Voorbij de social mediaprofielen
Google is over het algemeen dé plek waar je je zoektocht begint. Of het nu gaat om een oud-klasgenoot, zakelijk contact, recruiter of een professional die je is aangeraden, je typt op Google zijn of haar naam in en begint te kijken. Social medianetwerken komen onvermijdelijk naar voren; LinkedIn, Twitter en andere media zullen, indien gebruikt door de persoon in kwestie, waarschijnlijk zichtbaar zijn op de eerste pagina van de zoekresultaten. Ze bieden een goede bron van informatie, maar erg objectief zijn deze profielen niet; ze worden immers beheerd door de persoon in kwestie.
Geen probleem als je benieuwd bent naar de relationele status van je ex-vrienden.
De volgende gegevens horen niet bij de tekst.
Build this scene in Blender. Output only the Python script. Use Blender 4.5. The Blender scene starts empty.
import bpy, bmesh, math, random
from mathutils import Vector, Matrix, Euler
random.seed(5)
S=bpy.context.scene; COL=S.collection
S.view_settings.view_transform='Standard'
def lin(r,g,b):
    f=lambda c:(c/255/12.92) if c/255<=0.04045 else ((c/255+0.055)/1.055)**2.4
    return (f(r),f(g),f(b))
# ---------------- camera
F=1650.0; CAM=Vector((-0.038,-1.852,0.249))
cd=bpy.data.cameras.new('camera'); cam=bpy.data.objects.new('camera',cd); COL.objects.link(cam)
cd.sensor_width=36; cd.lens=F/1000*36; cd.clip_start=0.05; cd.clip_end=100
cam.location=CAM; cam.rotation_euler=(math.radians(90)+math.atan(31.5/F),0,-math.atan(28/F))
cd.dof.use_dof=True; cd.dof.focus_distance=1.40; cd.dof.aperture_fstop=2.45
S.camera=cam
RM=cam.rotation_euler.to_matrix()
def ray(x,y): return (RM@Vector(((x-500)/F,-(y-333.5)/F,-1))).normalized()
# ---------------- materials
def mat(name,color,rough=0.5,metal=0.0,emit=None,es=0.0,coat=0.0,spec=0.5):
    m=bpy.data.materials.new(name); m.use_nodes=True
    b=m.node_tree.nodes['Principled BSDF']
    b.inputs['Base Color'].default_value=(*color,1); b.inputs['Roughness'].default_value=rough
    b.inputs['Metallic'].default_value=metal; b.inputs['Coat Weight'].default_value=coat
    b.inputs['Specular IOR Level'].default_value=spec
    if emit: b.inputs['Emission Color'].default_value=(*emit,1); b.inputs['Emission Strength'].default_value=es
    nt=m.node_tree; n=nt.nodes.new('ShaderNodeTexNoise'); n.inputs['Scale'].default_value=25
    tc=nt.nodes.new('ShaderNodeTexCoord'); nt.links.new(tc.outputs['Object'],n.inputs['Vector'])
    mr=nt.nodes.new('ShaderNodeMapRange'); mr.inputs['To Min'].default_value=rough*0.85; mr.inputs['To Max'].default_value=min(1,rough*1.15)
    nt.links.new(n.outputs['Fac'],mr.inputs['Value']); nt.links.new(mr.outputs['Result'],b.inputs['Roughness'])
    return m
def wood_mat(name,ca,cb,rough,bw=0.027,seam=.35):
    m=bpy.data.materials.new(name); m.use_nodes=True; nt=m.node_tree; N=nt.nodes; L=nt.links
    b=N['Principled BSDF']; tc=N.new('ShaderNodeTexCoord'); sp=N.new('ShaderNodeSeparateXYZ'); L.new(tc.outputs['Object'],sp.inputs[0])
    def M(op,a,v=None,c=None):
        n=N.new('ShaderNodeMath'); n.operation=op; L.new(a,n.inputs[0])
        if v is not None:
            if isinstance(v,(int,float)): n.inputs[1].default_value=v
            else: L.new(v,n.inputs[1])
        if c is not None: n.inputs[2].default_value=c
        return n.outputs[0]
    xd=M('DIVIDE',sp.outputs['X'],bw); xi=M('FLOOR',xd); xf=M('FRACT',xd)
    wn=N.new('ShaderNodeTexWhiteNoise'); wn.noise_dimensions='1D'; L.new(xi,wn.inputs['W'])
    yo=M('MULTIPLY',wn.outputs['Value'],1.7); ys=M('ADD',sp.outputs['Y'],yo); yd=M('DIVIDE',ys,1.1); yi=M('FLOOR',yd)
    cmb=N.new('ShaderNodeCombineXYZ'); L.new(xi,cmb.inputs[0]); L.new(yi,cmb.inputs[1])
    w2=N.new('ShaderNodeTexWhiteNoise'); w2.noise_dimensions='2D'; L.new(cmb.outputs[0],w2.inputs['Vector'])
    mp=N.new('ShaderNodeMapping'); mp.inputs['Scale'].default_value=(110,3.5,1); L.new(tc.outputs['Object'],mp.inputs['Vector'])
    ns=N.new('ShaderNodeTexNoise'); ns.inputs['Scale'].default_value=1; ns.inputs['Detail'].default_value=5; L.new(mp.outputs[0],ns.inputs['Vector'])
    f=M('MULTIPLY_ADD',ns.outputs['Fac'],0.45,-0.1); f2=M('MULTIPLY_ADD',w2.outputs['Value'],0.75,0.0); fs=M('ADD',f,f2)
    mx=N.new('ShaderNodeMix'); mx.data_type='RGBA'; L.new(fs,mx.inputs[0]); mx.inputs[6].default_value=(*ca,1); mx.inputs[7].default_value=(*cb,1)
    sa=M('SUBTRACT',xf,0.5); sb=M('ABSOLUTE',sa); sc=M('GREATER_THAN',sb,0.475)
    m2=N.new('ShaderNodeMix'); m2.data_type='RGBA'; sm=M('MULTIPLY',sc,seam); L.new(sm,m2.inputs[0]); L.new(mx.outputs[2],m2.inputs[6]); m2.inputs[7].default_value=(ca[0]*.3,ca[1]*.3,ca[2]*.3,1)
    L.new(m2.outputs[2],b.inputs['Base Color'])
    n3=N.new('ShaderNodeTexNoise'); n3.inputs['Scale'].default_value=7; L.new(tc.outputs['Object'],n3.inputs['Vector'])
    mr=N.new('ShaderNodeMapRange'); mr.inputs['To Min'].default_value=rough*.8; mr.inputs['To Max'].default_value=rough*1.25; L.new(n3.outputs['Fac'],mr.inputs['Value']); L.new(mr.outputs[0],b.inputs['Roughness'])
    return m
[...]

Maar voor de nieuwsgierige gebruiker op zoek naar een objectief beeld, zijn deze profielen slechts één onderdeel van het plaatje dat zij zoeken. Zeker voor zakelijke contacten zijn alleen kanalen in eigen beheer niet voldoende. Men zoekt berichten uit externe bronnen, voor externe validatie. Zodoende zijn de zelfbeheerde profielen belangrijk, maar zeker onvoldoende voor een betrouwbaar beeld. Door zelf aan de slag te gaan kun je dit betrouwbare beeld creëren en jezelf en passant beschermen tegen potentiële reputatieschade.
Een optimale online reputatie
Voor een optimale online reputatie wordt er goed gebruik gemaakt van een mix van sociale profielen, eigen sites en externe bronnen. Doel hierbij is geïnteresseerden een zo volledig en objectief mogelijk beeld van jezelf te geven. De eerste pagina van de zoekresultaten voor een zoekopdracht naar de eigen naam (voor- en achternaam), is dé plek waar dit beeld en dus de reputatie geschapen wordt. De eerste pagina voor een persoonsnaam bestaat typisch uit 10 zoekresultaten. Een rij afbeeldingen kan er hier één van zijn, waarbij er dan nog 9 tekstresultaten overblijven.
Hoe ziet zo’n pagina eruit?
Een goed gevarieerde eerste pagina die een duidelijk en betrouwbaar beeld schept is bijvoorbeeld opgebouwd als onderstaand:
- Eigen (kantoor)website
- LinkedInprofiel
- Rij afbeeldingen
- Nieuwsbericht op externe website, bijvoorbeeld op een vaknieuwswebsite
- Extra, zakelijk verantwoord profiel op social media, bijvoorbeeld zakelijk gebruikt Twitteraccount
- Profiel op externe website, bijvoorbeeld van nevenactiviteiten
- Nieuwsbericht op externe website, bijvoorbeeld op een lokale of regionale website
- Artikelbijdrage op externe website, zoals deze bijdrage op Frankwatching
- Profiel op externe website, bijvoorbeeld een commissie of een goed doel
- Willekeurig niet ter zake doend resultaat, bijvoorbeeld Telefoongids.nl of iets over een naamgenoot
Afbeeldingen
De rij afbeeldingen wordt net als de rest van de resultaten gevormd op basis van relevantie en linkwaarde. Een op LinkedIn of Twitter gebruikte profielfoto scoort vaak erg goed in Google. Zorg voor professionele foto’s op deze profielen. Mocht je Twitter voornamelijk privé gebruiken, besef dan dat een niet afgesloten profiel publiekelijk toegankelijk is, en zorg alsnog voor een zakelijke profielfoto.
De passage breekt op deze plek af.